Feudal Bramham
Robert of Mortain sublet the lands of Bramham to Nigel Fossard whose family held a good deal of property about
York and Doncaster.
The heiress of the family, Johanna, daughter of William Fossard, was married to Robert de Turnham,
a great soldier and Crusader, who in 1191 was one of the commanders of the fleet at the siege of Cyprus.
After the Crusades
Sir Robert was given a castle in France and while he was away King John seized the manor of Bramham together with other lands.
Shortly after the death of King Richard, King John restored to Robert de Turnham some of the stolen lands but it was not until
1208 that he appears to have recovered Bramham when he presented the King with two beautiful Spanish war-horses.
Robert de Turnham
died in 1210, leaving a daughter, Isabella, who in time became the wife of Peter de Mauley, a famous man in his time.
Lands in
Bramham seem to have been in the hands of the De Manley family during the 13th Century though long before this some of the land
had been given to Nostell Priory.
Bramham in Church Hands
The two over-riding political influences in England throughout the Middle Ages (the 500 years between William's Conquest and the
time of Henry VIII) were the great lords, of whom the king was greatest, and the Church.

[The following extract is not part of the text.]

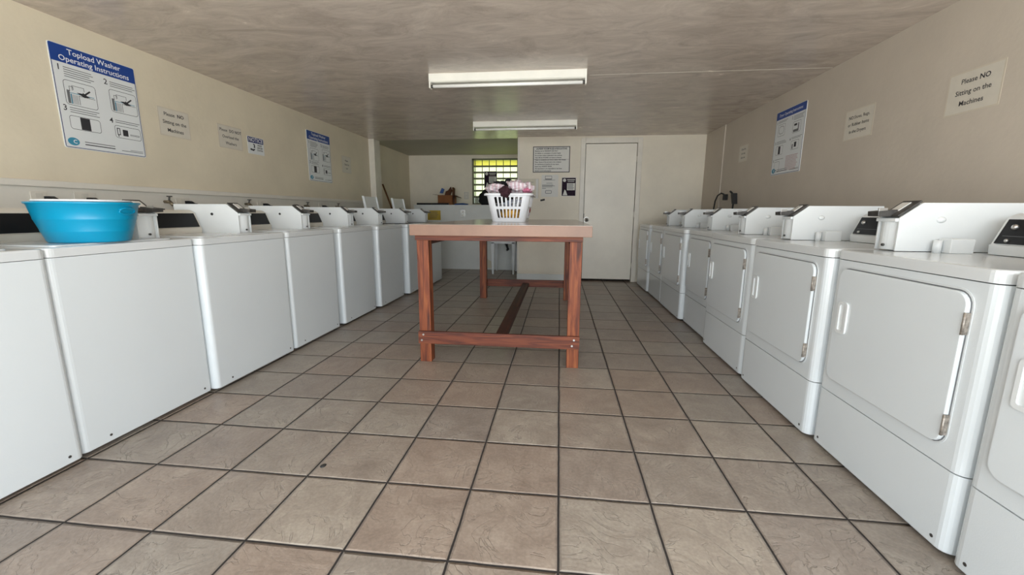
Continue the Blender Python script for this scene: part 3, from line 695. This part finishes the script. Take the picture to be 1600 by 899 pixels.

This latter, in two respects, played a significant
part in Bramham's history, through its connections to Nostell Priory and its proximity to York.
In 1133 Aldewald, Prior of St Oswald's, Nostell, was said to have been the first holder of the prebend of Bramham,
soon after lands in the manor of Bramham were granted by Robert Fossard to Nostell between 1126 and 1129.
The priory at
Nostell seems to have acquired further gifts of land in the manor of Bramham between 1133 and 1190.
The Prior appointed
the priests and held lands at Headley, Huphusum (Hope Hall), and a large area which is
now within the Bramham Park estate.
The monks of Nostell also owned the village mill , and had pasturage for 360 sheep on the common moors of Bramham, together with
permission to create rabbit warrens, a valuable source of food.
When they held property at some distance from the monastery, they
built a cell, or small monastery, there. Bramham Biggin (to the west of the A1, just outside the east entrance to the Bramham Park
estate) is the site of a cell built by the canons of Nostell, and Monk's Style in Bramham Park marks the line of communication between
Nostell Priory and its Bramham house.
In the grounds of Bowcliffe Hall lies another small medieval chapel built by the monks of Nostell.
It is dedicated to Saint Michael in memory of Mont St Michel on the Normandy coast, doubtless in deference to the Lord of the Manor.